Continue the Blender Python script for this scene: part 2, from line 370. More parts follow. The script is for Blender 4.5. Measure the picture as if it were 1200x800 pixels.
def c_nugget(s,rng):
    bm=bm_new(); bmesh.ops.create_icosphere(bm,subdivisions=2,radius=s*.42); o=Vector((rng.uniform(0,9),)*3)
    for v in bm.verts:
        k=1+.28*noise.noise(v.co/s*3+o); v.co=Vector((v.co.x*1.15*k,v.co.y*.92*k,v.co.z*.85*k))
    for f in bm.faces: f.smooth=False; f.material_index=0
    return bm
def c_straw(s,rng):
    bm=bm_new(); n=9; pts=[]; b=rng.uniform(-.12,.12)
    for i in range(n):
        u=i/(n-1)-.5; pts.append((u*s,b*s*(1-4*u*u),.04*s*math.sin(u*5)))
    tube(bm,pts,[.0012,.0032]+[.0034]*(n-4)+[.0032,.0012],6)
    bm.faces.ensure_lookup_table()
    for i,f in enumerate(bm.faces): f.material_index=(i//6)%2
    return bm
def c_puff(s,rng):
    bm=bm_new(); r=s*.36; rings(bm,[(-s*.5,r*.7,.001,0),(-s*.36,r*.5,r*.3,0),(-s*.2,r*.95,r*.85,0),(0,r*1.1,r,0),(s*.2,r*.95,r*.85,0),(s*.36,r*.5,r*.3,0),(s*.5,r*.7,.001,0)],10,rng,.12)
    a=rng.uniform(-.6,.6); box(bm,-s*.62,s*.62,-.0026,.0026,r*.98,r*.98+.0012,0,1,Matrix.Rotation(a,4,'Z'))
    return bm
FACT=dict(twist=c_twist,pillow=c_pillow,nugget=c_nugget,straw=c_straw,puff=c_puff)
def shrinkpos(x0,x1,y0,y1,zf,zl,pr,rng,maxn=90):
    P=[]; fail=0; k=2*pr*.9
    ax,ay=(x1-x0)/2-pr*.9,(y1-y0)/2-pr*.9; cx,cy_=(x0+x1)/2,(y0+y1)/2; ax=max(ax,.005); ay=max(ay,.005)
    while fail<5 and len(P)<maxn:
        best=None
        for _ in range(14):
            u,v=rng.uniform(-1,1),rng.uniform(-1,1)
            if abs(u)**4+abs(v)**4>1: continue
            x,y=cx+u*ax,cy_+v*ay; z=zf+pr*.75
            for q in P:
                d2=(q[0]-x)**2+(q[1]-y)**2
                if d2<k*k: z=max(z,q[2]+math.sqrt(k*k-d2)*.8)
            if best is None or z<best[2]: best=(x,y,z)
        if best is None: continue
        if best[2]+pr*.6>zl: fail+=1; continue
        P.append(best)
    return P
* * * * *
__Given instruction__
Reproduce the listing above word for word.

__Task response__
Continue the Blender Python script for this scene: part 2, from line 370. More parts follow. The script is for Blender 4.5. Measure the picture as if it were 1200x800 pixels.
def c_nugget(s,rng):
    bm=bm_new(); bmesh.ops.create_icosphere(bm,subdivisions=2,radius=s*.42); o=Vector((rng.uniform(0,9),)*3)
    for v in bm.verts:
        k=1+.28*noise.noise(v.co/s*3+o); v.co=Vector((v.co.x*1.15*k,v.co.y*.92*k,v.co.z*.85*k))
    for f in bm.faces: f.smooth=False; f.material_index=0
    return bm
def c_straw(s,rng):
    bm=bm_new(); n=9; pts=[]; b=rng.uniform(-.12,.12)
    for i in range(n):
        u=i/(n-1)-.5; pts.append((u*s,b*s*(1-4*u*u),.04*s*math.sin(u*5)))
    tube(bm,pts,[.0012,.0032]+[.0034]*(n-4)+[.0032,.0012],6)
    bm.faces.ensure_lookup_table()
    for i,f in enumerate(bm.faces): f.material_index=(i//6)%2
    return bm
def c_puff(s,rng):
    bm=bm_new(); r=s*.36; rings(bm,[(-s*.5,r*.7,.001,0),(-s*.36,r*.5,r*.3,0),(-s*.2,r*.95,r*.85,0),(0,r*1.1,r,0),(s*.2,r*.95,r*.85,0),(s*.36,r*.5,r*.3,0),(s*.5,r*.7,.001,0)],10,rng,.12)
    a=rng.uniform(-.6,.6); box(bm,-s*.62,s*.62,-.0026,.0026,r*.98,r*.98+.0012,0,1,Matrix.Rotation(a,4,'Z'))
    return bm
FACT=dict(twist=c_twist,pillow=c_pillow,nugget=c_nugget,straw=c_straw,puff=c_puff)
def shrinkpos(x0,x1,y0,y1,zf,zl,pr,rng,maxn=90):
    P=[]; fail=0; k=2*pr*.9
    ax,ay=(x1-x0)/2-pr*.9,(y1-y0)/2-pr*.9; cx,cy_=(x0+x1)/2,(y0+y1)/2; ax=max(ax,.005); ay=max(ay,.005)
    while fail<5 and len(P)<maxn:
        best=None
        for _ in range(14):
            u,v=rng.uniform(-1,1),rng.uniform(-1,1)
            if abs(u)**4+abs(v)**4>1: continue
            x,y=cx+u*ax,cy_+v*ay; z=zf+pr*.75
            for q in P:
                d2=(q[0]-x)**2+(q[1]-y)**2
                if d2<k*k: z=max(z,q[2]+math.sqrt(k*k-d2)*.8)
            if best is None or z<best[2]: best=(x,y,z)
        if best is None: continue
        if best[2]+pr*.6>zl: fail+=1; continue
        P.append(best)
    return P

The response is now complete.